On being asked whether the Left parties will go with the Congress Party to stop the growing influence of Bharatiya Janata Party, Sitaram Yechury said: “There is no possibility of going with the Congress to stop communal forces.” He further said that the Left had played a big role in maintaining secularism and communal harmony in the state. On the other hand, Bharatiya Janata Party described West Bengal Chief Minister Mamata Banerjee’s act of sharing dais with Sonia Gandhi and Sitaram Yechury as desperation to save her political space.

“Mamata Banerjee sharing stage with CPI(M) leader Sitaram Yechury, who was Trinamool’s number one enemy, and the Congress leadership, is nothing but a desperation on part of Banerjee to save her fast depleting political space in Bengal. But no political alliance can stop the Bharatiya Janata Party from making Bengal free from the Trinamool Congress’s ‘misrule’ by 2016,” said Bharatiya Janata Party’s national secretary and also the In-charge of West Bengal, Siddharth Nath Singh.

“As the idea of making India Congress-free by our Prime Minister Narendra Modi has been fulfilled, the idea of making Bengal Trinamool-free will also be fulfilled. All these political parties coming together under the garb of 125th birth anniversary of Jawaharlal Nehru is nothing but a desperate attempt to save their own political space and identity,” Siddharth Nath Singh affirmed and added:“On a larger canvas, she is witnessing the state secretariat having a Chief Minister from Bharatiya Janata Party after 2016.”

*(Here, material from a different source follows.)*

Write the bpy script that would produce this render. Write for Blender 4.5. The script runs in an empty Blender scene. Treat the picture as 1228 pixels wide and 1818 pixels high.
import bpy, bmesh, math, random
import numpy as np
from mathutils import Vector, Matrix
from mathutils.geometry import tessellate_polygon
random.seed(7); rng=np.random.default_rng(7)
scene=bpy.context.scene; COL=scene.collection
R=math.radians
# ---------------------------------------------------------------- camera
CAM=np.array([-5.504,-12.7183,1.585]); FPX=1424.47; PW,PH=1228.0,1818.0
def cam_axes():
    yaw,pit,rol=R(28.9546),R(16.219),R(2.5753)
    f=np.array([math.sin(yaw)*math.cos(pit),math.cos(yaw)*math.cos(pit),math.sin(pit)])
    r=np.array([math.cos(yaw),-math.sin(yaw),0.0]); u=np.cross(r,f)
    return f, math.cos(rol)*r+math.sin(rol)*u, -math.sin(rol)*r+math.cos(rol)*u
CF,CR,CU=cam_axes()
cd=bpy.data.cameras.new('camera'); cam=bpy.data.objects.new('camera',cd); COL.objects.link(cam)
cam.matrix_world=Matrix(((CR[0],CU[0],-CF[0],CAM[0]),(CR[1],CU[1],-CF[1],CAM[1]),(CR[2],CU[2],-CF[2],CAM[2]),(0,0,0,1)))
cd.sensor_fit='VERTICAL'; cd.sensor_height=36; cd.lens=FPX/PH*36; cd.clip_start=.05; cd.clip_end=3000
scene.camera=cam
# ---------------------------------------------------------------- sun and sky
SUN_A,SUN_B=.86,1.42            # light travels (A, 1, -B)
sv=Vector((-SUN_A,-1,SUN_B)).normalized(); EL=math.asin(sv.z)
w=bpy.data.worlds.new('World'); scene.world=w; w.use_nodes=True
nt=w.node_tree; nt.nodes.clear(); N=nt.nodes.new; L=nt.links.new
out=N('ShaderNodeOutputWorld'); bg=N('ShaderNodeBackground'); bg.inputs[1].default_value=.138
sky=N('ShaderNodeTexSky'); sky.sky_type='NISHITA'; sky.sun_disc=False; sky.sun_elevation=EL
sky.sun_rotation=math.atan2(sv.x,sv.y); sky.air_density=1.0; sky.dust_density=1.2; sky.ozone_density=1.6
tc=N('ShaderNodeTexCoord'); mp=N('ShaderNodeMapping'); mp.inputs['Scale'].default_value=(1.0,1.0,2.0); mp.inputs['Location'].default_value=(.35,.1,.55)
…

Bharatiya Janata Party state president Rahul Sinha too criticised Banerjee for sharing the dais with Left and Congress leaders. Rahul Sinha said: “I had told two months back that the TMC will beg before CPI(M) and the Congress to forge an alliance to save its own political identity. But it’s too late, the people of Bengal have decided and they are with us.”

This is a clear indication that the time of regional parties in deciding the fate of the country is over for now. The Congress party, which has ruled the country for nearly seven decades, has succumbed to the level of extinction with a handful representation in the Parliament and, on the other hand, the growing influence of the Bharatiya Janata Party and the Modi wave have started putting the political stalwarts’ careers at stake. Now after Haryana and Maharashtra election results, which have proved that the Bharatiya Janata Party has been successful in bringing the people of the states and the regions too into its fold, the regional parties are restless and desperate to save their political space and maybe Mamata is one among them.